Untrue. You responded to Der Trihs’s assertion that the rich have most and ever more of the money in the nation and need to be taxed much more with a reference to single tax which falls heavily upon high incomes. That’s deception, deliberate or no. You can do better than that.

Please. I’m neither. If you want to call me a liar, open a pit thread.

I think you and I have been going on about this for a decade. You do this over and over and over again and it serves no purpose other than distract from the topic of the thread, which is FEDERAL TAXES.

Look, this thread is about the bill passed by the Senate, and it deals with federal taxes. If you want to talk about how EACH INDIVIDUAL STATE needs to adjust its tax structure to make it more progressive, then please do so. But don’t expect the federal government to do this.

Yes, I ignored FICA. And I did that on purpose, because it’s a different kind of tax.
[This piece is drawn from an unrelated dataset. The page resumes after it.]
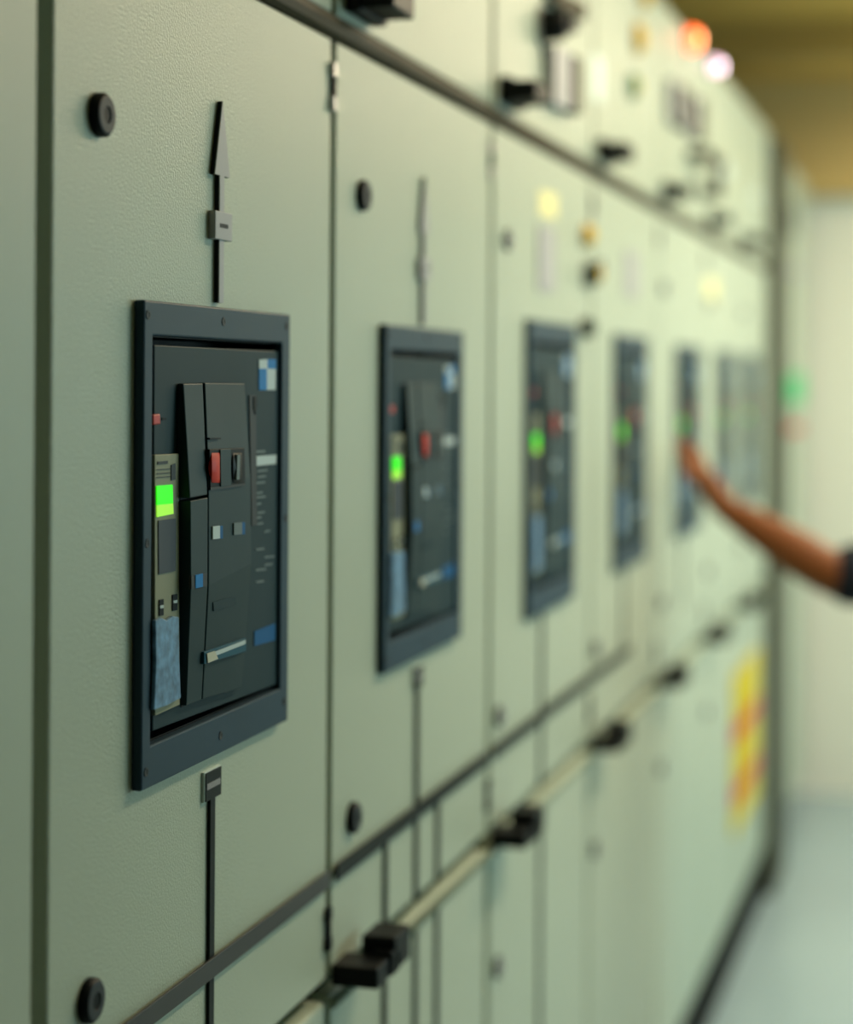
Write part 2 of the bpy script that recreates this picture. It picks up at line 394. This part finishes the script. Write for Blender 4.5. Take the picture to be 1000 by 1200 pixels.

We pay into it with an expectation that what we get back is based to a large degree on what we pay into it. But if you want to include that in the calculus, it really doesn’t change things qualitatively wrt my response to Der Trihs.

So, I stand by my statement that AT THE FEDERAL LEVEL, the idea that “the rich” are being carried on the backs of the rest of the country is simply not true.

Please note that I specifically said if you wanted to zero in on a tiny subset of “the rich” who get by paying little or no taxes, then I’m with you. Change AMT so that people like Romney have to pay higher taxes on dividend income. Change the rule that allows hedge fund managers to claim “carried interest” income and escape normal income tax rates. I’ve been on board with that for years.

But don’t go on about “the rich” riding on the backs of the rest of us.